RenewableUK’s Executive Director of Policy Ana Musat said: “This decision is good news for billpayers, in part because the prices set in the Government’s auctions for clean power contracts will be lower than they would have been under the costly zonal pricing regime.
“It will give confidence to private investors that the UK is one of the best markets in the world to build new renewable energy projects, by ending the uncertainty that zonal pricing would have caused.
“We’re pleased to see Ministers are going to continue to work with us to reform our electricity market by enabling more grid capacity and energy storage to be built to reduce constraints and add greater flexibility to the system.”
Caroline Bragg, CEO of ADE: Demand, said: “The Government needs to get a handle on the cost of living. But, by rejecting zonal reforms that align us with our peers, today’s decision risks higher costs. Piecemeal tweaks won’t deliver the lower bills for all that Ofgem itself says is possible. With grid costs potentially hitting £8bn by 2030, how does the status quo stop consumers footing the bill?
“The current wholesale electricity system has faced criticism for creating market inefficiencies, as it often fails to reflect the true cost of delivering electricity to different regions across the country. DESNZ’s own research suggests zonal pricing could save £24 billion in grid upgrade costs and Australia, Sweden, Norway and Denmark are already using the zonal pricing method for their respective electricity markets.”

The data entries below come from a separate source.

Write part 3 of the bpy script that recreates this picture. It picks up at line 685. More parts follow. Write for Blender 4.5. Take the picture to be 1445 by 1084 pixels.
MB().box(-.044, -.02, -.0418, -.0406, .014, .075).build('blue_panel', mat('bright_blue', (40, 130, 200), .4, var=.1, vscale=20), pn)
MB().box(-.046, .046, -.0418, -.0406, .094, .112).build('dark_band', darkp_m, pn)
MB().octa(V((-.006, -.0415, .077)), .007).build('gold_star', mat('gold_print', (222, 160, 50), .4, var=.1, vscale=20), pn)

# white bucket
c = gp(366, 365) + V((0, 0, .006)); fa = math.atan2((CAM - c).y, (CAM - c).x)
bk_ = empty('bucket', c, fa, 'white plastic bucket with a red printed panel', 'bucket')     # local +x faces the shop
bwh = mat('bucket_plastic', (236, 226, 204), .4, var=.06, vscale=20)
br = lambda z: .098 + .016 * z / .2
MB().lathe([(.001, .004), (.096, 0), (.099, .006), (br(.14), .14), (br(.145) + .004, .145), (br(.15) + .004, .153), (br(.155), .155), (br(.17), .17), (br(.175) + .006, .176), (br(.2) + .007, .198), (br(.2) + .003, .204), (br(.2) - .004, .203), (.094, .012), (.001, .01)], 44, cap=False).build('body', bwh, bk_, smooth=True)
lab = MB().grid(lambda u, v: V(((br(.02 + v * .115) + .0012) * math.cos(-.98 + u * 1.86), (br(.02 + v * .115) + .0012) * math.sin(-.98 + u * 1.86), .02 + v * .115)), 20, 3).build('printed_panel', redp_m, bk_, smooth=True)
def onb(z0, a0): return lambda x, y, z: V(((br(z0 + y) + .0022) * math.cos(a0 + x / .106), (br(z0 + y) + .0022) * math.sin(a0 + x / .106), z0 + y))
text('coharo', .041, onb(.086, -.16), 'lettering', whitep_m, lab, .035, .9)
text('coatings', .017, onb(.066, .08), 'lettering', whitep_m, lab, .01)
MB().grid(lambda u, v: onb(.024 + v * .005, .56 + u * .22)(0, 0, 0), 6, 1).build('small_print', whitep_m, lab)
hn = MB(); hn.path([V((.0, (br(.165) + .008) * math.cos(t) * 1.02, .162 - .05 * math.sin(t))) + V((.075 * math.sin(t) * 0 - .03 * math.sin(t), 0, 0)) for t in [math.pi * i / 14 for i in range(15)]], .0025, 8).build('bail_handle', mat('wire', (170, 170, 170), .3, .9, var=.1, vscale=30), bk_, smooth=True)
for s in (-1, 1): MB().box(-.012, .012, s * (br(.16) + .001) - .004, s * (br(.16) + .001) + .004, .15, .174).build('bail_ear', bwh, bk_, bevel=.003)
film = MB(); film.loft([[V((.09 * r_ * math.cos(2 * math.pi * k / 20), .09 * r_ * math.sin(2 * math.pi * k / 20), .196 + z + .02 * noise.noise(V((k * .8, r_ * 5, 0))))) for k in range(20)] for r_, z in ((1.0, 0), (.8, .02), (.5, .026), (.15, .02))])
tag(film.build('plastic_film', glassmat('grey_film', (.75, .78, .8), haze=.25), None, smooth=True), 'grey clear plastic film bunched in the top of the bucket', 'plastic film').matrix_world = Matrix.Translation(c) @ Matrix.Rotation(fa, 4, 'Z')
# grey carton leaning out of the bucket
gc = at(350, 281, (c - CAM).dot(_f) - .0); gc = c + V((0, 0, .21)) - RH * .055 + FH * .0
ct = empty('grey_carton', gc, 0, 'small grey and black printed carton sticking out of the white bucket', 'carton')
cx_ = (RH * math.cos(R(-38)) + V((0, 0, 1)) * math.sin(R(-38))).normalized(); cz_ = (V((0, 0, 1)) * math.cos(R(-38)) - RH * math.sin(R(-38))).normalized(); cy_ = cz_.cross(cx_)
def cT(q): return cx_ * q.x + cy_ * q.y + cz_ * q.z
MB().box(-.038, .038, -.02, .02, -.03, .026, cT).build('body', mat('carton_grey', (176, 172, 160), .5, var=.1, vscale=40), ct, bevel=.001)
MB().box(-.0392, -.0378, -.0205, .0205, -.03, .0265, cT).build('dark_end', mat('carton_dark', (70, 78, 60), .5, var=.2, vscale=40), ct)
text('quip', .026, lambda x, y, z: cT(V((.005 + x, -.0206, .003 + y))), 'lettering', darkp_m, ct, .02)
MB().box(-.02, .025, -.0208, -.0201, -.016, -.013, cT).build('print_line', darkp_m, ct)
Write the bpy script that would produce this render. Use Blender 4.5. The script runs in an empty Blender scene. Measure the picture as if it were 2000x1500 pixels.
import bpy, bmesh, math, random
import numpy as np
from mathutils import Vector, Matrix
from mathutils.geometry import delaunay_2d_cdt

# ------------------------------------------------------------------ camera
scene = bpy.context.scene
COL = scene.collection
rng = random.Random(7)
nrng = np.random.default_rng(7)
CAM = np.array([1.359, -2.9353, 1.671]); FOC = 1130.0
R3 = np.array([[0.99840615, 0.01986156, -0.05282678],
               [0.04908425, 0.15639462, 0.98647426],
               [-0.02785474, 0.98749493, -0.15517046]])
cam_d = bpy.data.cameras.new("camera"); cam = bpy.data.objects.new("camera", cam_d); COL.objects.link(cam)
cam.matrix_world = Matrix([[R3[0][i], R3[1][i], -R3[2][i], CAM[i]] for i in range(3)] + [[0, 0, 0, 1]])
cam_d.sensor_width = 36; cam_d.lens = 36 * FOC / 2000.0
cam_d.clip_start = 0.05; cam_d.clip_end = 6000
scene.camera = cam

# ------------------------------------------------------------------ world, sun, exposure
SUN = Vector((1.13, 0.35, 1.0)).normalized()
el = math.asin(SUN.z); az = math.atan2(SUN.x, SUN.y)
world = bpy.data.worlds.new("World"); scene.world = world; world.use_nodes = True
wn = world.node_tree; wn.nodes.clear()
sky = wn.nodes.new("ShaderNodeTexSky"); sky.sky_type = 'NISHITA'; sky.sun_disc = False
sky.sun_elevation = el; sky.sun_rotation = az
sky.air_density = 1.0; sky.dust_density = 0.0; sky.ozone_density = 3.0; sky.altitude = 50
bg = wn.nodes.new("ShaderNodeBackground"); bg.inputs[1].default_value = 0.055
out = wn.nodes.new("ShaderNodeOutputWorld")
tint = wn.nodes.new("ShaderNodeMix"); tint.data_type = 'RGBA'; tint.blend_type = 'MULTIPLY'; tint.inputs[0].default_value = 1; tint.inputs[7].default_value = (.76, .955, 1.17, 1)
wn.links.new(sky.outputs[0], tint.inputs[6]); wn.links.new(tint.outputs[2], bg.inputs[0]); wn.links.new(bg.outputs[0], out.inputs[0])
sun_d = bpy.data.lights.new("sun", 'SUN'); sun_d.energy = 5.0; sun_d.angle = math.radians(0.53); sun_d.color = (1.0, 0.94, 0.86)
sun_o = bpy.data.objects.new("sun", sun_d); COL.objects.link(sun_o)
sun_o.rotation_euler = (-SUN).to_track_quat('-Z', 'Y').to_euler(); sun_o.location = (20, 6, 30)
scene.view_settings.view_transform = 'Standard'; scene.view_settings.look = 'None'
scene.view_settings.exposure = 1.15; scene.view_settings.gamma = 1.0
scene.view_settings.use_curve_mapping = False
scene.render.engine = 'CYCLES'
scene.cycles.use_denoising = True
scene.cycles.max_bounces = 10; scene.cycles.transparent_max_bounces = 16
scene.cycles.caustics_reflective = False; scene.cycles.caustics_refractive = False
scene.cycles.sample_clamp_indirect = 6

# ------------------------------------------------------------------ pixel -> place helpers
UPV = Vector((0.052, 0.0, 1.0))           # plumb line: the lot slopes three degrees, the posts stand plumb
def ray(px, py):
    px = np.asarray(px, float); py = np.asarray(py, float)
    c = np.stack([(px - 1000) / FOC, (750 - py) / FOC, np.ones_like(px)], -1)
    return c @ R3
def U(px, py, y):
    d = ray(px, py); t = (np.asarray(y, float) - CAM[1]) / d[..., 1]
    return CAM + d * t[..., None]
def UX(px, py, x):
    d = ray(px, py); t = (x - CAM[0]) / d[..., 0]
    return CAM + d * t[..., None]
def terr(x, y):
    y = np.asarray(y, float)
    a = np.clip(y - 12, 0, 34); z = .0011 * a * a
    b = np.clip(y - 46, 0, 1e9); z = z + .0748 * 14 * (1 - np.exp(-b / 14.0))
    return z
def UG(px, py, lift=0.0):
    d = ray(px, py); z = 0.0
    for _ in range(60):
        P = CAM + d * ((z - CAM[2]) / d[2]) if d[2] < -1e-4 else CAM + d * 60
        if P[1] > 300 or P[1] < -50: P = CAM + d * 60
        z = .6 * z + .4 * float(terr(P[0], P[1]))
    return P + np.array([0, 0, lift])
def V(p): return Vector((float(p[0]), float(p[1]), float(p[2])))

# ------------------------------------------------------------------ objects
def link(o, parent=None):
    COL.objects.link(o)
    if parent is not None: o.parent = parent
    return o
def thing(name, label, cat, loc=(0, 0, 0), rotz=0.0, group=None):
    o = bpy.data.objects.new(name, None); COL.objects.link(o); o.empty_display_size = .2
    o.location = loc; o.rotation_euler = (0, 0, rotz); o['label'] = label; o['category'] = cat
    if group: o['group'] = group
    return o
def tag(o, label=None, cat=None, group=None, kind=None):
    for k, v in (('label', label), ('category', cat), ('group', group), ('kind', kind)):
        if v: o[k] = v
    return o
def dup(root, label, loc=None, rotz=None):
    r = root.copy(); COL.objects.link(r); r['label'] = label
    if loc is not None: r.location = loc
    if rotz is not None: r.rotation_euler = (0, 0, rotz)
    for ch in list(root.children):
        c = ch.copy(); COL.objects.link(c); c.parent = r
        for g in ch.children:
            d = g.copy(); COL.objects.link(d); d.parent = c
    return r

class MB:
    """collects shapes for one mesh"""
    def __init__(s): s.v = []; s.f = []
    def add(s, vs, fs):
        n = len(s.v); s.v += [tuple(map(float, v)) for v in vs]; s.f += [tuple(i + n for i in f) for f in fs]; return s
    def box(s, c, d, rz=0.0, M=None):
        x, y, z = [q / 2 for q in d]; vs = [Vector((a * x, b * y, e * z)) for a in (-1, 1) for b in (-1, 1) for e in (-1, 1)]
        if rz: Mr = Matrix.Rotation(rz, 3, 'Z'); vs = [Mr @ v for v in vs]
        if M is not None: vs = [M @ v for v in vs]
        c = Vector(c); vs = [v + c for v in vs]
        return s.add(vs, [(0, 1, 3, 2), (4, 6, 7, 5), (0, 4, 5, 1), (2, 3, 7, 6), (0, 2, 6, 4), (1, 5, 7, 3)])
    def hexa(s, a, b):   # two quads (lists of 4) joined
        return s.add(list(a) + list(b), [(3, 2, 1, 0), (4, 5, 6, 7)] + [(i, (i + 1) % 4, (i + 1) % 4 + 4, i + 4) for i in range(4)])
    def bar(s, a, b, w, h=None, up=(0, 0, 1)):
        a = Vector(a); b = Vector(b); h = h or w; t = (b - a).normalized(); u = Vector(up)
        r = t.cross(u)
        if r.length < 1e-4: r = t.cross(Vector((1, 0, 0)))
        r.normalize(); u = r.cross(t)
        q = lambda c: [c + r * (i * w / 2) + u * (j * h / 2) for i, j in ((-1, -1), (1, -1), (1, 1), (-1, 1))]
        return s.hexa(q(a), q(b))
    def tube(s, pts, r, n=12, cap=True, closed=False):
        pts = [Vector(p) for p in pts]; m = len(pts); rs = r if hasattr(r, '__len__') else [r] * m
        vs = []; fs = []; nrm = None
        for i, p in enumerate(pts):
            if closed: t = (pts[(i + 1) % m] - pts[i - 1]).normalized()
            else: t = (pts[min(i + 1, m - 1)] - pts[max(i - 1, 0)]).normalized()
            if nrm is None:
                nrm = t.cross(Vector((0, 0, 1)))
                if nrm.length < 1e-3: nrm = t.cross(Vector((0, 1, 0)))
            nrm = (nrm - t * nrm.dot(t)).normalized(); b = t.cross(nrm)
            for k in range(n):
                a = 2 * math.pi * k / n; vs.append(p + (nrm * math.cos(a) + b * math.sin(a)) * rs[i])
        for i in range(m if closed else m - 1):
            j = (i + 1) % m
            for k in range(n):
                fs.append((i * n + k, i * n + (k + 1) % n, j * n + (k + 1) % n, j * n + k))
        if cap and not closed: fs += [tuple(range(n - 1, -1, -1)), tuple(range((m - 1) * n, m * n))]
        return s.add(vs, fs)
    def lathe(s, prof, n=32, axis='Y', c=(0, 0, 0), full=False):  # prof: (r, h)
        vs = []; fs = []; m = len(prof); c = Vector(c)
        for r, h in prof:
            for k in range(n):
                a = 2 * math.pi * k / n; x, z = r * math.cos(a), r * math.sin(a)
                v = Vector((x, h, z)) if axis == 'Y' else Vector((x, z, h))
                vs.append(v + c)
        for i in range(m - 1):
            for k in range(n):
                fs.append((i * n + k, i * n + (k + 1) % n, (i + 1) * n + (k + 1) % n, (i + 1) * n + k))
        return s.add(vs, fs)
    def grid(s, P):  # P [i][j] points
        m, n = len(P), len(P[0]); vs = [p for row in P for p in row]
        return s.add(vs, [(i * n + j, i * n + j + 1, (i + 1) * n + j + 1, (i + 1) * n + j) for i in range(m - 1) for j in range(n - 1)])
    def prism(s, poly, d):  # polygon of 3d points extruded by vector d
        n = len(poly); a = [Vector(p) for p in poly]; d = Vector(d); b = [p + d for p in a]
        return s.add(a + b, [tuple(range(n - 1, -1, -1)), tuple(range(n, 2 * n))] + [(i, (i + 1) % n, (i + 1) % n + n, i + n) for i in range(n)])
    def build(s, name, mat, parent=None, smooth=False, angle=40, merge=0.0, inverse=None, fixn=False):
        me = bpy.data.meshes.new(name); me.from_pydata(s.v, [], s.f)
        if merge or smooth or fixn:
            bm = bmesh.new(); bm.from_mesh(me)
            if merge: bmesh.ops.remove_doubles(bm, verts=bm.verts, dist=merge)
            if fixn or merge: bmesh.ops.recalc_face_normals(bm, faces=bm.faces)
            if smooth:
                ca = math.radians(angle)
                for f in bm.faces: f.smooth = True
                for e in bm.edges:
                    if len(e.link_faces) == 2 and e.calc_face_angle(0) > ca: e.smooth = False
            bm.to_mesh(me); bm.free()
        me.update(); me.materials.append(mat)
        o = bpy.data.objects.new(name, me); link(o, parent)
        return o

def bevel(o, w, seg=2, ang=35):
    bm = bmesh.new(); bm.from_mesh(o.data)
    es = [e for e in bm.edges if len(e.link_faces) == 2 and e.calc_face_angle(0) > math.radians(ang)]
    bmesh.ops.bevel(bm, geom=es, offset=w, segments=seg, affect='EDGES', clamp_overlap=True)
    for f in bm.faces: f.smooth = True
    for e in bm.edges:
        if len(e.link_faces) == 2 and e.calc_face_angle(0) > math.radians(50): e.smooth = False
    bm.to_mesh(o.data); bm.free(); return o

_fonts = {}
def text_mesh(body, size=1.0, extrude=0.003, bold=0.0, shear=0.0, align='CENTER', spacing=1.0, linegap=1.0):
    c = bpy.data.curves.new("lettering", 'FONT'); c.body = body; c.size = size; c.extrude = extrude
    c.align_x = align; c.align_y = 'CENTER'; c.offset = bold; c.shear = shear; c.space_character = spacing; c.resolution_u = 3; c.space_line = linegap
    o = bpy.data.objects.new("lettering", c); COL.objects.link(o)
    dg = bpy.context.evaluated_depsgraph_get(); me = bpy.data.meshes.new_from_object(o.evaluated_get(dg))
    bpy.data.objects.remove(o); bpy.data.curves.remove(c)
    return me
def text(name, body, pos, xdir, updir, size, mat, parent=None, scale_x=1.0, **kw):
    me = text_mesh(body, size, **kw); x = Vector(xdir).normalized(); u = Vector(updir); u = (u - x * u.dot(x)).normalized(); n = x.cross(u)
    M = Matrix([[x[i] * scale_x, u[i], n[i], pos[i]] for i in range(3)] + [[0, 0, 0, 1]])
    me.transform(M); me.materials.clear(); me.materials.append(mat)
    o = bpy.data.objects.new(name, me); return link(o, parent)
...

Giles Hanglin, CEO of Apatura, the renewable energy developer, said, “With curtailment costs soaring and industries under pressure, the likely decision to shelve zonal pricing is disappointing, but it isn’t the end of the road.
“One of the strongest arguments in favour of location-based pricing was its potential to encourage energy-intensive industries to move to areas like Scotland, where renewable energy supply far exceeds demand. Doing so would reduce the need for curtailment – paying the renewable energy companies to power down”.
“A new generation of AI-ready data centres located in Scotland can make full use of our constrained renewable energy, clean power that would otherwise go to waste. This would ease grid congestion, reduce curtailment payments for billpayers, and support the UK’s ambition to lead in AI, green data, quantum, and advanced compute.”
Trevor Hutchings, CEO of the Renewable Energy Association said:”To get to an energy system that is fit for the future, we can’t rely on the policies of the past. Market reform is essential, but we know from our own membership that there are strong views on either side of the debate, and that any change can create winners and losers.
“However, it is uncertainty that dents investor confidence and I am pleased we now have further clarity. Focus now must be on growing our clean power system and, critically, bringing down the cost of electricity so that consumers feel the benefits of net zero in their pockets.
Keith Anderson, Chief Executive of ScottishPower said: “This is the right decision from Government as it lifts a big cloud of uncertainty over investment in the energy system. Now we will crack on with investment in the grid to deliver the goals of Clean Power 2030 – supporting economic growth and energy resilience and removing up to £5 billion of annual constraint payments by making the energy system more efficient.”